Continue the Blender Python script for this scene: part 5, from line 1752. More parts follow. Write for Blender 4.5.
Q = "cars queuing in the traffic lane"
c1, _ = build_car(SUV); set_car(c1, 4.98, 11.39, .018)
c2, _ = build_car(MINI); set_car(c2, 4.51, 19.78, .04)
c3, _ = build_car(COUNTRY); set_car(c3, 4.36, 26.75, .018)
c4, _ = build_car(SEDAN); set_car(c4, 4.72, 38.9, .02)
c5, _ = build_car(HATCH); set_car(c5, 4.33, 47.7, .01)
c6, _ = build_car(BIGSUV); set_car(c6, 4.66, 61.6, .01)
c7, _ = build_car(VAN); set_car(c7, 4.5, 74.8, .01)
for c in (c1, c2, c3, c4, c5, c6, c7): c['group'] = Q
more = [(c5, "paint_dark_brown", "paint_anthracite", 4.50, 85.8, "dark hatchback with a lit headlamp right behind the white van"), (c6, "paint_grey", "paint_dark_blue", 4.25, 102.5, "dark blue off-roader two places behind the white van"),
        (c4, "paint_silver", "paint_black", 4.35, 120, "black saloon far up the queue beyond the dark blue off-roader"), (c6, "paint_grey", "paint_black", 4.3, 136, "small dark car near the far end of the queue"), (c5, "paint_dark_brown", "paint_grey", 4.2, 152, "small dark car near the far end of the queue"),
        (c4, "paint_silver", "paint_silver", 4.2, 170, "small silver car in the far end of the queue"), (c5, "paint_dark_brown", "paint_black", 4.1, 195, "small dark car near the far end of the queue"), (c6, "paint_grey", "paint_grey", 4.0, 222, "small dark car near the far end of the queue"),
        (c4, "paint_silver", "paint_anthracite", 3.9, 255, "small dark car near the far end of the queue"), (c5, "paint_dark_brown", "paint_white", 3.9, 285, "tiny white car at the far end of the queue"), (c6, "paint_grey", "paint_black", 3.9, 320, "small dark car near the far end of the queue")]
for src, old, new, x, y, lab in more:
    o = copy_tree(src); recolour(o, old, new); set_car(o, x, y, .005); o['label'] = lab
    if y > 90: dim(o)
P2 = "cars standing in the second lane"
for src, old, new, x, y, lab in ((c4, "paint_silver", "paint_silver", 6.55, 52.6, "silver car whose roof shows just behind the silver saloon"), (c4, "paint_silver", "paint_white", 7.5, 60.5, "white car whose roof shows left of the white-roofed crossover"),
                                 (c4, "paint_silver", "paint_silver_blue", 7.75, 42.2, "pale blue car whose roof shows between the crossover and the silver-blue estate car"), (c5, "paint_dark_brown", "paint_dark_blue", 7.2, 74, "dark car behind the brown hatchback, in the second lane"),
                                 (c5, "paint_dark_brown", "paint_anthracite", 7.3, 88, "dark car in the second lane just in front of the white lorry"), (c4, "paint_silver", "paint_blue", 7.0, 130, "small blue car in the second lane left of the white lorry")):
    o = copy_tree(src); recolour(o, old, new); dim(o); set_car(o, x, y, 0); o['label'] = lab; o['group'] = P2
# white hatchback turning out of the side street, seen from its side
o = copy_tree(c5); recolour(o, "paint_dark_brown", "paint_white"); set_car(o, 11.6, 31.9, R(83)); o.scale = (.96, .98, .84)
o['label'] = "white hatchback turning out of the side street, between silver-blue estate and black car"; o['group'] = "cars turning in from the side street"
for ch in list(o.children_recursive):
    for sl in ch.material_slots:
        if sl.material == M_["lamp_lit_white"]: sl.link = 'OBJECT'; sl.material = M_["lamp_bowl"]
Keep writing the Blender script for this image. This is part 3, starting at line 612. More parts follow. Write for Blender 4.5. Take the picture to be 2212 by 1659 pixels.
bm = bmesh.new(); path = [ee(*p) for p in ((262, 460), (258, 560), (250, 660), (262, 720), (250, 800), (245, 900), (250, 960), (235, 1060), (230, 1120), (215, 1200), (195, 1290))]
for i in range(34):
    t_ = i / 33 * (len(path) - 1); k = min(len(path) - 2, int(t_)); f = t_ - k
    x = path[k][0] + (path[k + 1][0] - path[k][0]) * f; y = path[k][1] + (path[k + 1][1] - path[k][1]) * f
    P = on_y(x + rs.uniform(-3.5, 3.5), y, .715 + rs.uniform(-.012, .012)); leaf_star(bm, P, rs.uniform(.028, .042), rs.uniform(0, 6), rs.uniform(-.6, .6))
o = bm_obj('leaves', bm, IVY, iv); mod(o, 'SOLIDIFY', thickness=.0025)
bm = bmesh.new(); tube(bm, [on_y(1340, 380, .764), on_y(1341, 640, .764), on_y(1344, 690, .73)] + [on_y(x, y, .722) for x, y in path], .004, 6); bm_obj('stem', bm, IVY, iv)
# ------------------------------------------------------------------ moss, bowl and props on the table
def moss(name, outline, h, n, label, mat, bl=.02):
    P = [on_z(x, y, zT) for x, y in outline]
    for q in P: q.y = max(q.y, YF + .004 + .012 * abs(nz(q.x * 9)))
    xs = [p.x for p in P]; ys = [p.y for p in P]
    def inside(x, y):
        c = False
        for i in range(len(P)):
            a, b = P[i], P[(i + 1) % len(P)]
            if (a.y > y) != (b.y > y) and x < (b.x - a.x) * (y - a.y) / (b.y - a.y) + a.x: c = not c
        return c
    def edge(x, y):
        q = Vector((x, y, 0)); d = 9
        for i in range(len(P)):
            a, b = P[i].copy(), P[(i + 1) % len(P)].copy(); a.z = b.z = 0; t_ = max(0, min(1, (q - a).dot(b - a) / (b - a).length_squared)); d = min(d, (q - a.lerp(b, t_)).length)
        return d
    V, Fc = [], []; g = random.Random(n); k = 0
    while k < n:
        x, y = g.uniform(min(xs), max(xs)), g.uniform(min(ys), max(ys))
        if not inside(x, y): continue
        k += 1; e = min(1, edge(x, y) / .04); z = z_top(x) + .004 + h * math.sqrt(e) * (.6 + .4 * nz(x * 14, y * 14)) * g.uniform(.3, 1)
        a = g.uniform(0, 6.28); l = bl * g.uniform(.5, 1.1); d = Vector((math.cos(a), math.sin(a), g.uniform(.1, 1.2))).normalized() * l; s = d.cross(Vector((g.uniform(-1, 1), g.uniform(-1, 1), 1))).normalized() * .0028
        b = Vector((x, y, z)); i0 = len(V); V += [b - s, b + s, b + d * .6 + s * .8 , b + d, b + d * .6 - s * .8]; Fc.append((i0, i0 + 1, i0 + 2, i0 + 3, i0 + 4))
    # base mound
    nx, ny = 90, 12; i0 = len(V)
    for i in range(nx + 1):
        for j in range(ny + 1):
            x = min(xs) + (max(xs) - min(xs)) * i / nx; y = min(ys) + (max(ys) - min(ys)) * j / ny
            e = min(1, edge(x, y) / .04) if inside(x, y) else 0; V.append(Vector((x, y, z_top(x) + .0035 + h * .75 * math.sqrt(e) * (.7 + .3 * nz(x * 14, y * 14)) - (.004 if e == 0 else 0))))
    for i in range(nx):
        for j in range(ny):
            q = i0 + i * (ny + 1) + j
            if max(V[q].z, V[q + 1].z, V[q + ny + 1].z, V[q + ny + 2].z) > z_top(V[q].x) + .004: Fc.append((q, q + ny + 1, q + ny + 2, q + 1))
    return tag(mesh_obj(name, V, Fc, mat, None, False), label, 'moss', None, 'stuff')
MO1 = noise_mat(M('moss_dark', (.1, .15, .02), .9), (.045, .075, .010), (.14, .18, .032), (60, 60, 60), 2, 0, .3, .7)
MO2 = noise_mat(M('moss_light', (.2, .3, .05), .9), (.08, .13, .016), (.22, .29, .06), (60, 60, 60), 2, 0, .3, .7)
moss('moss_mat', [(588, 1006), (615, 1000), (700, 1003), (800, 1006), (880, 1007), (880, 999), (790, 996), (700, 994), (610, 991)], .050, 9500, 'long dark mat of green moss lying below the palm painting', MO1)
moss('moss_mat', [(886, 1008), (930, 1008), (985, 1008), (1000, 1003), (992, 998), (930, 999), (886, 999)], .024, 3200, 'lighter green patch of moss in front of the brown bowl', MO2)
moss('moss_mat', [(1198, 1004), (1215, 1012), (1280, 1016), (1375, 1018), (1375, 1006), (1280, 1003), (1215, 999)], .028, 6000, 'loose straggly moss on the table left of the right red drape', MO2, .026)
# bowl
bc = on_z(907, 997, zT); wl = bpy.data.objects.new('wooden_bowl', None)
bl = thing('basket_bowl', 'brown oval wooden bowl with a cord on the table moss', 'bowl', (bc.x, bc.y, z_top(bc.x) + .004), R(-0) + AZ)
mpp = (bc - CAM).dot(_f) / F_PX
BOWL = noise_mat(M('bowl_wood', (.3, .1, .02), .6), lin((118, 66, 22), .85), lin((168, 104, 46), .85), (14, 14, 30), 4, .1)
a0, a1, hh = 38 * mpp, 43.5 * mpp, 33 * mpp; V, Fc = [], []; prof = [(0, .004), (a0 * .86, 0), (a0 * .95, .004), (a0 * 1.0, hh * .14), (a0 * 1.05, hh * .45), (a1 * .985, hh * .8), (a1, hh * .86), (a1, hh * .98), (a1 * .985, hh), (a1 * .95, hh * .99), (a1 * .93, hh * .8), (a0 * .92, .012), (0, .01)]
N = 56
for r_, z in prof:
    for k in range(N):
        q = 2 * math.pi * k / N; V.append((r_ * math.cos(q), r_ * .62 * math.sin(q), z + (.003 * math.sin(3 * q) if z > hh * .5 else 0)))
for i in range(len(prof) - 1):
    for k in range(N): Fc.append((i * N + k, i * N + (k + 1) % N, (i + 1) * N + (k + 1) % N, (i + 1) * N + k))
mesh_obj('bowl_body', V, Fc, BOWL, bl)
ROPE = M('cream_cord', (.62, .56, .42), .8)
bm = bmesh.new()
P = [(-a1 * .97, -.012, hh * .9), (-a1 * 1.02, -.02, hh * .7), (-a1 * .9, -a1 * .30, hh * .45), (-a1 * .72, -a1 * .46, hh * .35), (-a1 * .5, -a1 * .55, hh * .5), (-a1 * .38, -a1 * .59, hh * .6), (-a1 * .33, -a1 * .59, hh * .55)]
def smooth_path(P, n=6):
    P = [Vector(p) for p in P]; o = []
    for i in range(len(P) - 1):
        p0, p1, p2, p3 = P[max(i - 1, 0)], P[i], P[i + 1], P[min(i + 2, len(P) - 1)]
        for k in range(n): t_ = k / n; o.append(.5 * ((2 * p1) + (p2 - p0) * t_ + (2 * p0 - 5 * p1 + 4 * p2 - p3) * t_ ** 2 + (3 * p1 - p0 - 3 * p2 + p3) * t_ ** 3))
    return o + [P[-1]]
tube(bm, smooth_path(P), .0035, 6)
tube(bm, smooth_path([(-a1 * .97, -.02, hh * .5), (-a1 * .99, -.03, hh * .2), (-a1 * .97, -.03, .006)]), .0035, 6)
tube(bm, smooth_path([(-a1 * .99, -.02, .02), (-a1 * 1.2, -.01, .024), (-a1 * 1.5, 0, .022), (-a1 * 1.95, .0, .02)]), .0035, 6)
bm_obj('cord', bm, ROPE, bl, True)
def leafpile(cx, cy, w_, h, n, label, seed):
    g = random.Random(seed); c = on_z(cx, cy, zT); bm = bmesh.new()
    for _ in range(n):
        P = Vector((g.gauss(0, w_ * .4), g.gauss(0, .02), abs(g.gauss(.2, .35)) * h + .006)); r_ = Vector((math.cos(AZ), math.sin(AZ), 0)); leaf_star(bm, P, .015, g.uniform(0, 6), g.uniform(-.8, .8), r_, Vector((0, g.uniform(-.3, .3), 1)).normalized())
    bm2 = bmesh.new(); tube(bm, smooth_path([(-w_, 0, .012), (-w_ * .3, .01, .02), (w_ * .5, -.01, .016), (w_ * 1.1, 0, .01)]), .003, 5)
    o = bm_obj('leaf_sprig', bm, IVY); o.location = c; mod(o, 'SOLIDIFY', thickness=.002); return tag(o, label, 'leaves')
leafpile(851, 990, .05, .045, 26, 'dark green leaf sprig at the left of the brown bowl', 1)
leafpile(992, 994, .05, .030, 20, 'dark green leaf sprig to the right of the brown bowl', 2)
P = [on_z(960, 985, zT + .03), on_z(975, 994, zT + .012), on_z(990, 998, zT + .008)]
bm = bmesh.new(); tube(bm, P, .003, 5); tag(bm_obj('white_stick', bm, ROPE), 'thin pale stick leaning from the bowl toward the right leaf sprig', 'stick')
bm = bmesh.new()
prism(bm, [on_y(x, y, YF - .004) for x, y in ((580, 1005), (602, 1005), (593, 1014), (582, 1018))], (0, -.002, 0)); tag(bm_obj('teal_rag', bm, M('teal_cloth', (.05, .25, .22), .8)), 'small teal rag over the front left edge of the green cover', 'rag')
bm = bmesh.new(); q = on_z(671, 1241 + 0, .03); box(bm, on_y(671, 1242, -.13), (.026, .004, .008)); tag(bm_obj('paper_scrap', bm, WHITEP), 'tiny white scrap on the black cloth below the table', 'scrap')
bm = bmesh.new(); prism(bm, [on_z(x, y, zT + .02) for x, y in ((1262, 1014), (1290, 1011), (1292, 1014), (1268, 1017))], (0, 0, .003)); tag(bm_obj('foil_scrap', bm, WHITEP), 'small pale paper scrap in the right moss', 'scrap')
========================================
Gather every line from the listing above in which the word "Blender" appears.

## Task response
Continue the Blender Python script for this scene: part 5, from line 1752. More parts follow. Write for Blender 4.5.
Keep writing the Blender script for this image. This is part 3, starting at line 612. More parts follow. Write for Blender 4.5. Take the picture to be 2212 by 1659 pixels.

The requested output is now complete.